[Collected data]
+ + + +

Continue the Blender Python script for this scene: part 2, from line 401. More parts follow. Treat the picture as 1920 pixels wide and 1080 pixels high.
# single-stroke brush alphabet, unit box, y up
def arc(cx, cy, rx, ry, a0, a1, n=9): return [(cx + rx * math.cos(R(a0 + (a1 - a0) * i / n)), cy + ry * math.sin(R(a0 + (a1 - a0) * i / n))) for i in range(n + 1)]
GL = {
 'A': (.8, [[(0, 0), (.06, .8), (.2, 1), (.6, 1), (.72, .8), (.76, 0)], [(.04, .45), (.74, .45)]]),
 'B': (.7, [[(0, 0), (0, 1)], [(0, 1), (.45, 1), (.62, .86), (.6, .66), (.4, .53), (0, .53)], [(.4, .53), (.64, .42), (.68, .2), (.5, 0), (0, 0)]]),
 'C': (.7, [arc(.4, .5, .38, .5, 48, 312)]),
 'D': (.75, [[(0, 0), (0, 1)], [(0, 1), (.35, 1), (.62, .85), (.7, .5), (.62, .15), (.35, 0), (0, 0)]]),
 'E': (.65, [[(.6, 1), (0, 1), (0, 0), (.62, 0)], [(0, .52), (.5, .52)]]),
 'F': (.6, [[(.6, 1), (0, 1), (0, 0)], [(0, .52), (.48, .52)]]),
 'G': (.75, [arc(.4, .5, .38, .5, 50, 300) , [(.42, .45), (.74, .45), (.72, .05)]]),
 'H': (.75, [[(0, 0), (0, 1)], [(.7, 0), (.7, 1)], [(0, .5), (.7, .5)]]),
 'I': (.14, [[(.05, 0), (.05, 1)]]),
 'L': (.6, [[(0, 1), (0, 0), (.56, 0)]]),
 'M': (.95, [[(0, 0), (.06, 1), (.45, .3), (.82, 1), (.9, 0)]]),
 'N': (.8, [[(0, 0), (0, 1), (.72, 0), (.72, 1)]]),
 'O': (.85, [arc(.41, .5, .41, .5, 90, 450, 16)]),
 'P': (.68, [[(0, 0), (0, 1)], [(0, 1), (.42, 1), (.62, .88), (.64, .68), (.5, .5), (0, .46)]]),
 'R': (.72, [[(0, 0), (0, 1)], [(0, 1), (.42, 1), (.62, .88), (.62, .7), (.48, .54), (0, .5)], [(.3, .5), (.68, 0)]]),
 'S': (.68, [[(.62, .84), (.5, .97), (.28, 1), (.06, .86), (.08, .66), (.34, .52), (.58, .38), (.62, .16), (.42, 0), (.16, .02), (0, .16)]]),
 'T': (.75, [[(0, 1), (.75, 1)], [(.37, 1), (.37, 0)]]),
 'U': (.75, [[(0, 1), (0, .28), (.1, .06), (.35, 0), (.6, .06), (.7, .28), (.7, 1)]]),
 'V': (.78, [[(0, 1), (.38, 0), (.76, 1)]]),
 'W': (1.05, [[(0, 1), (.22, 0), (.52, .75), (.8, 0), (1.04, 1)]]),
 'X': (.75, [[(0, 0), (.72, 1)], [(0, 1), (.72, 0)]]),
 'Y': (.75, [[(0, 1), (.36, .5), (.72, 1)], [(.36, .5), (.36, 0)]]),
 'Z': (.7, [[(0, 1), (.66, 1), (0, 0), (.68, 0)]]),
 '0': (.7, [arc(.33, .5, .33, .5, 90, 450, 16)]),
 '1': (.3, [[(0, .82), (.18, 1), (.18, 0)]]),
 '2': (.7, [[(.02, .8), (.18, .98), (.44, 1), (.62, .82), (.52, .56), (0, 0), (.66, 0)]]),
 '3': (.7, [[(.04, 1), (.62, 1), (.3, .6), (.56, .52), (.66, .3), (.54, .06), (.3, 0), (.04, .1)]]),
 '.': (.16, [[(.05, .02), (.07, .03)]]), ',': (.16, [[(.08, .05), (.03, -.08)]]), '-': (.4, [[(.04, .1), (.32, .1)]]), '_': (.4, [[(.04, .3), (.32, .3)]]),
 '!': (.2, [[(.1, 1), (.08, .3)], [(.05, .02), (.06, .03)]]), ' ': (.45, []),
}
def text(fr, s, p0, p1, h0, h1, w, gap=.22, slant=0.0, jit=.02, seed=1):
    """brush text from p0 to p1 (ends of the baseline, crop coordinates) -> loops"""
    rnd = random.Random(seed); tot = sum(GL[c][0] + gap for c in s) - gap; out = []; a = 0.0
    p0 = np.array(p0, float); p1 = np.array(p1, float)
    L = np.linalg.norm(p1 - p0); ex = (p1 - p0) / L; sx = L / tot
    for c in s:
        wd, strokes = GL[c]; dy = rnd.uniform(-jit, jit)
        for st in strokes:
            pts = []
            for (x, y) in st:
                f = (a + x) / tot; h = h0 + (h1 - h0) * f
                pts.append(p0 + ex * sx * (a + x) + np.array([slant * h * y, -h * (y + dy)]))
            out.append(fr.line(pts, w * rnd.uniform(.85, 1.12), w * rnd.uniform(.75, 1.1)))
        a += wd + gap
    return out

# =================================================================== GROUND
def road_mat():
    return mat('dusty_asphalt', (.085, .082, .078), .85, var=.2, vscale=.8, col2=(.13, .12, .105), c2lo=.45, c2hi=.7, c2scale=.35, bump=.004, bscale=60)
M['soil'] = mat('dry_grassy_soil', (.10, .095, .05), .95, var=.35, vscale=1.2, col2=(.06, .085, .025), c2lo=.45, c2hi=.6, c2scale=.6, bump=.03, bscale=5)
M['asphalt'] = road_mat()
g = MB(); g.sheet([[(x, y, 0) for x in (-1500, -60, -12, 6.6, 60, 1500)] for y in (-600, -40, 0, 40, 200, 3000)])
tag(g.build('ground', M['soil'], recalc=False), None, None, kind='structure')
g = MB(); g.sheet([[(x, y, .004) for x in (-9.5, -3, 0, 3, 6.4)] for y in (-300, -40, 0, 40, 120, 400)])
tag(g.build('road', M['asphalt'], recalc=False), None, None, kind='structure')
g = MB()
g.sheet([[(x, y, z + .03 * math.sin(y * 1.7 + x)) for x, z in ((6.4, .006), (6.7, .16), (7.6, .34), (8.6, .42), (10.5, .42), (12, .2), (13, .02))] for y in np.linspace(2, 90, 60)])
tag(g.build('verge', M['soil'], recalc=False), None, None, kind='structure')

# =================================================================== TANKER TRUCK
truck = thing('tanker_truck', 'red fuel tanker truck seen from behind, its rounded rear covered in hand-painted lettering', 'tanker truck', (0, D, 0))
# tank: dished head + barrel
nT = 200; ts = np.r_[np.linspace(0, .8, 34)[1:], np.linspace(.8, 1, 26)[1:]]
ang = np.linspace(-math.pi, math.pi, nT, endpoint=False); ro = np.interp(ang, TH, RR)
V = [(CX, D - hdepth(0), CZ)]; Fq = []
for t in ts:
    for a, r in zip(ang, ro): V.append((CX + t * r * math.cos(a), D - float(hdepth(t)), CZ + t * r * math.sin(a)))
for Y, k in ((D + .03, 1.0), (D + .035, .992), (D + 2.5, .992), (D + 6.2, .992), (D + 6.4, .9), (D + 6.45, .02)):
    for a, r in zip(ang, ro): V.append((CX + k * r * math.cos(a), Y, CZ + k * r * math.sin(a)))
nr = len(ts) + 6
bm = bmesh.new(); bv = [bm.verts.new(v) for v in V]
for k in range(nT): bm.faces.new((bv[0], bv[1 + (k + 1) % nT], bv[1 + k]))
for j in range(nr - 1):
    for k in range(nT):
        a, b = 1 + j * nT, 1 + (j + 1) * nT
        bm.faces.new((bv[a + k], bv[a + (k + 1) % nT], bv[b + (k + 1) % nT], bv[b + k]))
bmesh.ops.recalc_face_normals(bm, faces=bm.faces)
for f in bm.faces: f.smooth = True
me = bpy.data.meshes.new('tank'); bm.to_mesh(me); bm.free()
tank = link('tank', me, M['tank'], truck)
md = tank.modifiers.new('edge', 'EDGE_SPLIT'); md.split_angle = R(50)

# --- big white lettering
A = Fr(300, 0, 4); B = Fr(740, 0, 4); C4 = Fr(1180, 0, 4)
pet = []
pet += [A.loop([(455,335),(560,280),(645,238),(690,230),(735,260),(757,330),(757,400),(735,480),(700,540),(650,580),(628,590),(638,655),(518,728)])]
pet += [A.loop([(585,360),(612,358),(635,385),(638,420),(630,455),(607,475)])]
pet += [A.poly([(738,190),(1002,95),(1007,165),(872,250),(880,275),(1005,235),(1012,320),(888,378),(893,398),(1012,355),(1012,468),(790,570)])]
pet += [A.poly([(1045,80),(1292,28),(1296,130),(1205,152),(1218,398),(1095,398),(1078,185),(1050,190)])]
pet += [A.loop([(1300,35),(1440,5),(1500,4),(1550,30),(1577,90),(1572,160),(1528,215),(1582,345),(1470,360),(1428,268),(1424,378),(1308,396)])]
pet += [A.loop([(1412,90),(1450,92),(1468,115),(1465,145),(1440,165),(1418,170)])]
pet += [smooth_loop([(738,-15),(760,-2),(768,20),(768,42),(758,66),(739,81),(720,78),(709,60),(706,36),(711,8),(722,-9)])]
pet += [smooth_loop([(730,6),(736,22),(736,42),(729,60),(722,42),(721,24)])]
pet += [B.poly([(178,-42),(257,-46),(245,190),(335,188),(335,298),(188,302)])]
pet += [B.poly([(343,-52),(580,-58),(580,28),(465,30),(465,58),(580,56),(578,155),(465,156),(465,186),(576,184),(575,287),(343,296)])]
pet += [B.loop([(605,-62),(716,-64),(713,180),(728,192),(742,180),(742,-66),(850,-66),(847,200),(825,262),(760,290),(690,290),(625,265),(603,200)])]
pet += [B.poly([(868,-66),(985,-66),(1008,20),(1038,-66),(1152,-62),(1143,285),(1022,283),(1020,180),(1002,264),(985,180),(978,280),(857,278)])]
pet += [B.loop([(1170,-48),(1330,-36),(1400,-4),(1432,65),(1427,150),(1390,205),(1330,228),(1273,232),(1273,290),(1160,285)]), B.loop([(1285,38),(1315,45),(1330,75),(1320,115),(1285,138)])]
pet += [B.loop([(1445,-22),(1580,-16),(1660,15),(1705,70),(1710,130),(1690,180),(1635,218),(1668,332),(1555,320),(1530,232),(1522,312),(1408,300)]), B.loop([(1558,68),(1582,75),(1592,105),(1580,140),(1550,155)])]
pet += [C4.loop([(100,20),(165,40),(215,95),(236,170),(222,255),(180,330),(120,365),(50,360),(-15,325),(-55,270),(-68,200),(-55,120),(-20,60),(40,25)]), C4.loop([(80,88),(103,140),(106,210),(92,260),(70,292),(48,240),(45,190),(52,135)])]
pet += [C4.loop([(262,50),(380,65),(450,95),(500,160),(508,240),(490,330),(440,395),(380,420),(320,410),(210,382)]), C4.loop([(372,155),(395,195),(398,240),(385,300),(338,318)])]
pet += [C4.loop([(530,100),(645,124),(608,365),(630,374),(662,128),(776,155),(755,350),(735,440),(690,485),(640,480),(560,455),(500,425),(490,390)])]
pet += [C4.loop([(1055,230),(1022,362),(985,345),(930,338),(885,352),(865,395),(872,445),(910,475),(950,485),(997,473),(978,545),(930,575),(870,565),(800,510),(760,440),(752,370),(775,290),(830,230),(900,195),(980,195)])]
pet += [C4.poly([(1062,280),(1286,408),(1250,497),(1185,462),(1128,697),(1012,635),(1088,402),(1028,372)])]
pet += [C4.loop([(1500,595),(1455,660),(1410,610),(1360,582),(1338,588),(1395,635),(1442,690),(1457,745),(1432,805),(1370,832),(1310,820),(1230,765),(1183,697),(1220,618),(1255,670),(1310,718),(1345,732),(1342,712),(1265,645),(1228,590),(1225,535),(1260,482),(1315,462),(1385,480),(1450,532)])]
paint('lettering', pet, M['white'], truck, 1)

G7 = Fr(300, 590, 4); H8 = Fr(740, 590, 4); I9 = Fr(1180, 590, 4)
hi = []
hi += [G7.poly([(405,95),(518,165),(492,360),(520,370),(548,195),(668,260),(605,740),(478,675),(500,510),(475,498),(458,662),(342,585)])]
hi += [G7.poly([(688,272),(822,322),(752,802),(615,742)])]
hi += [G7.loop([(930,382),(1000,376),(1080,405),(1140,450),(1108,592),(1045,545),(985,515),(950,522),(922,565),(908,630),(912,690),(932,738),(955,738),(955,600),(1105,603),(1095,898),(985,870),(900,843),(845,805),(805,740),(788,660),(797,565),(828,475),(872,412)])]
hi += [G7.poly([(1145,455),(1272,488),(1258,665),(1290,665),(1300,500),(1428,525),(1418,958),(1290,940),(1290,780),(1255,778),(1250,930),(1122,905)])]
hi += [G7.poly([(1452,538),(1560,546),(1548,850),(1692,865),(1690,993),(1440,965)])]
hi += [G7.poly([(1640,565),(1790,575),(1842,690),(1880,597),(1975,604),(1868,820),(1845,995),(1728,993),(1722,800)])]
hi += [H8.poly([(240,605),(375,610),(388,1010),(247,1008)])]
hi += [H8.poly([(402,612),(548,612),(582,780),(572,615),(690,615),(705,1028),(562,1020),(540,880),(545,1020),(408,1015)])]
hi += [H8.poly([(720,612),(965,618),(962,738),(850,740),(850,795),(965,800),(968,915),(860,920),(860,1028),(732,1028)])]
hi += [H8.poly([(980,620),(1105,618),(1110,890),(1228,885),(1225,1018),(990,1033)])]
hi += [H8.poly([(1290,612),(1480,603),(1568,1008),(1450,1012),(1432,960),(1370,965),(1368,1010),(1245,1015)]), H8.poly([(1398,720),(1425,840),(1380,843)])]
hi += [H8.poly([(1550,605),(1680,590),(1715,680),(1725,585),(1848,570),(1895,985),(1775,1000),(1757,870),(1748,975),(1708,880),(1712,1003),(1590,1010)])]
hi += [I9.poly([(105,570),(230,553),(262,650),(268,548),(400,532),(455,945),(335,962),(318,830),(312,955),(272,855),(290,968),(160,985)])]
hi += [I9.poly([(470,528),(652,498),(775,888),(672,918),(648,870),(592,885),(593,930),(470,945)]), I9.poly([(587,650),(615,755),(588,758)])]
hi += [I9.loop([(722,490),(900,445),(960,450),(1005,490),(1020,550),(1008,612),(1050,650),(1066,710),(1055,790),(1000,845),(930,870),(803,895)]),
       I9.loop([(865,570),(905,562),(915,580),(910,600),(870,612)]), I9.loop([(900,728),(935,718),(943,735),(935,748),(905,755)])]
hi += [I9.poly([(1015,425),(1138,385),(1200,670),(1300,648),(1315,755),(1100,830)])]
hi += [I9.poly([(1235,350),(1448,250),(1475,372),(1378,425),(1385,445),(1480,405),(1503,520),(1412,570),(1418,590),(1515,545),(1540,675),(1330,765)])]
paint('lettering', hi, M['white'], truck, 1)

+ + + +

[Stated goal] All lines in the data that contain the word "from" should be copied.

[Answer for this exercise]
Continue the Blender Python script for this scene: part 2, from line 401. More parts follow. Treat the picture as 1920 pixels wide and 1080 pixels high.
    """brush text from p0 to p1 (ends of the baseline, crop coordinates) -> loops"""
truck = thing('tanker_truck', 'red fuel tanker truck seen from behind, its rounded rear covered in hand-painted lettering', 'tanker truck', (0, D, 0))